Source excerpt:
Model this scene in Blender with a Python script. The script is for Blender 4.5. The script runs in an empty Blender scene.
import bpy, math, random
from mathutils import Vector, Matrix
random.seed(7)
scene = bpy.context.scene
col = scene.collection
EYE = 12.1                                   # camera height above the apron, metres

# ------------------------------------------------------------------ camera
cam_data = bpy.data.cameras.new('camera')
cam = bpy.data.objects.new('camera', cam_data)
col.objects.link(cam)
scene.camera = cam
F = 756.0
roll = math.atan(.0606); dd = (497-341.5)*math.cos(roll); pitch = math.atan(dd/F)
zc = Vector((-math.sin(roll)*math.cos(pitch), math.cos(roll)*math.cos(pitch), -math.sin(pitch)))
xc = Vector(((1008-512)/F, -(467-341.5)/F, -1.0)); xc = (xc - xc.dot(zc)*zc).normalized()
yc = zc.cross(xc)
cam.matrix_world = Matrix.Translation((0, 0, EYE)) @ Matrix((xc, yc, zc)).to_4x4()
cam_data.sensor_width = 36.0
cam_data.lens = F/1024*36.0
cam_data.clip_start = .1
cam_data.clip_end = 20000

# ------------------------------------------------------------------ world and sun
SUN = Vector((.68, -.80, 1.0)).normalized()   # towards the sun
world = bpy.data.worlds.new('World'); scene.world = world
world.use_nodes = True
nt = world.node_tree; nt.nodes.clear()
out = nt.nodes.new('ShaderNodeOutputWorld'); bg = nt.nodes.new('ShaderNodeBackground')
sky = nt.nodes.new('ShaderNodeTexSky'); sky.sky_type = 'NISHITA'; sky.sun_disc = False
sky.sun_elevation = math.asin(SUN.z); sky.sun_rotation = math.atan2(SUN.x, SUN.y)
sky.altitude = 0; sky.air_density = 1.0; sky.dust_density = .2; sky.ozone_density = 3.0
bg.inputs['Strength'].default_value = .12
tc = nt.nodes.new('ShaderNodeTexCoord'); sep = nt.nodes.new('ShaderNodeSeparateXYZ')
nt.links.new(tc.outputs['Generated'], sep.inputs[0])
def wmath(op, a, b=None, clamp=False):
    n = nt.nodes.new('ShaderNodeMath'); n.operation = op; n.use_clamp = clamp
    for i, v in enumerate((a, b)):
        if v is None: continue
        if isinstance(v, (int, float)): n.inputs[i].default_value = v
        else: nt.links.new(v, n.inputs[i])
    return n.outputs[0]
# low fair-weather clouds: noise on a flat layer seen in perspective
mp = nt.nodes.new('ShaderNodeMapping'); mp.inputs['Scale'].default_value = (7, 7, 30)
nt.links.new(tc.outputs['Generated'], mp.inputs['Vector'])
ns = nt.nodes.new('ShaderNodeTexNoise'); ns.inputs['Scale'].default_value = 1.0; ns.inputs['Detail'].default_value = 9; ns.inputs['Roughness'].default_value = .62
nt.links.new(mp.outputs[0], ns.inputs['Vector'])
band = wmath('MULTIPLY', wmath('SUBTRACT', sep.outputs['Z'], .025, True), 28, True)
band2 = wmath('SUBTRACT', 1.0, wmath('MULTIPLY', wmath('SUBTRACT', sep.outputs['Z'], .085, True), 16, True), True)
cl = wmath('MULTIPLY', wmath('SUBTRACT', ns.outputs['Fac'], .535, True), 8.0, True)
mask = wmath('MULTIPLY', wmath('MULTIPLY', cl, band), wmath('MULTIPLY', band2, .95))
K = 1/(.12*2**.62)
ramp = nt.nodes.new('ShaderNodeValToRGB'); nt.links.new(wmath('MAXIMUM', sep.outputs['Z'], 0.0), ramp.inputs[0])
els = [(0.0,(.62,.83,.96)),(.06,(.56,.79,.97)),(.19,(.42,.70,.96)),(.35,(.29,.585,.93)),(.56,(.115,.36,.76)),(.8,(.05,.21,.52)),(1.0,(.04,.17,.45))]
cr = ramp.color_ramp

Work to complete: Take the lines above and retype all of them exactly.

Full output:
Model this scene in Blender with a Python script. The script is for Blender 4.5. The script runs in an empty Blender scene.
import bpy, math, random
from mathutils import Vector, Matrix
random.seed(7)
scene = bpy.context.scene
col = scene.collection
EYE = 12.1                                   # camera height above the apron, metres

# ------------------------------------------------------------------ camera
cam_data = bpy.data.cameras.new('camera')
cam = bpy.data.objects.new('camera', cam_data)
col.objects.link(cam)
scene.camera = cam
F = 756.0
roll = math.atan(.0606); dd = (497-341.5)*math.cos(roll); pitch = math.atan(dd/F)
zc = Vector((-math.sin(roll)*math.cos(pitch), math.cos(roll)*math.cos(pitch), -math.sin(pitch)))
xc = Vector(((1008-512)/F, -(467-341.5)/F, -1.0)); xc = (xc - xc.dot(zc)*zc).normalized()
yc = zc.cross(xc)
cam.matrix_world = Matrix.Translation((0, 0, EYE)) @ Matrix((xc, yc, zc)).to_4x4()
cam_data.sensor_width = 36.0
cam_data.lens = F/1024*36.0
cam_data.clip_start = .1
cam_data.clip_end = 20000

# ------------------------------------------------------------------ world and sun
SUN = Vector((.68, -.80, 1.0)).normalized()   # towards the sun
world = bpy.data.worlds.new('World'); scene.world = world
world.use_nodes = True
nt = world.node_tree; nt.nodes.clear()
out = nt.nodes.new('ShaderNodeOutputWorld'); bg = nt.nodes.new('ShaderNodeBackground')
sky = nt.nodes.new('ShaderNodeTexSky'); sky.sky_type = 'NISHITA'; sky.sun_disc = False
sky.sun_elevation = math.asin(SUN.z); sky.sun_rotation = math.atan2(SUN.x, SUN.y)
sky.altitude = 0; sky.air_density = 1.0; sky.dust_density = .2; sky.ozone_density = 3.0
bg.inputs['Strength'].default_value = .12
tc = nt.nodes.new('ShaderNodeTexCoord'); sep = nt.nodes.new('ShaderNodeSeparateXYZ')
nt.links.new(tc.outputs['Generated'], sep.inputs[0])
def wmath(op, a, b=None, clamp=False):
    n = nt.nodes.new('ShaderNodeMath'); n.operation = op; n.use_clamp = clamp
    for i, v in enumerate((a, b)):
        if v is None: continue
        if isinstance(v, (int, float)): n.inputs[i].default_value = v
        else: nt.links.new(v, n.inputs[i])
    return n.outputs[0]
# low fair-weather clouds: noise on a flat layer seen in perspective
mp = nt.nodes.new('ShaderNodeMapping'); mp.inputs['Scale'].default_value = (7, 7, 30)
nt.links.new(tc.outputs['Generated'], mp.inputs['Vector'])
ns = nt.nodes.new('ShaderNodeTexNoise'); ns.inputs['Scale'].default_value = 1.0; ns.inputs['Detail'].default_value = 9; ns.inputs['Roughness'].default_value = .62
nt.links.new(mp.outputs[0], ns.inputs['Vector'])
band = wmath('MULTIPLY', wmath('SUBTRACT', sep.outputs['Z'], .025, True), 28, True)
band2 = wmath('SUBTRACT', 1.0, wmath('MULTIPLY', wmath('SUBTRACT', sep.outputs['Z'], .085, True), 16, True), True)
cl = wmath('MULTIPLY', wmath('SUBTRACT', ns.outputs['Fac'], .535, True), 8.0, True)
mask = wmath('MULTIPLY', wmath('MULTIPLY', cl, band), wmath('MULTIPLY', band2, .95))
K = 1/(.12*2**.62)
ramp = nt.nodes.new('ShaderNodeValToRGB'); nt.links.new(wmath('MAXIMUM', sep.outputs['Z'], 0.0), ramp.inputs[0])
els = [(0.0,(.62,.83,.96)),(.06,(.56,.79,.97)),(.19,(.42,.70,.96)),(.35,(.29,.585,.93)),(.56,(.115,.36,.76)),(.8,(.05,.21,.52)),(1.0,(.04,.17,.45))]
cr = ramp.color_ramp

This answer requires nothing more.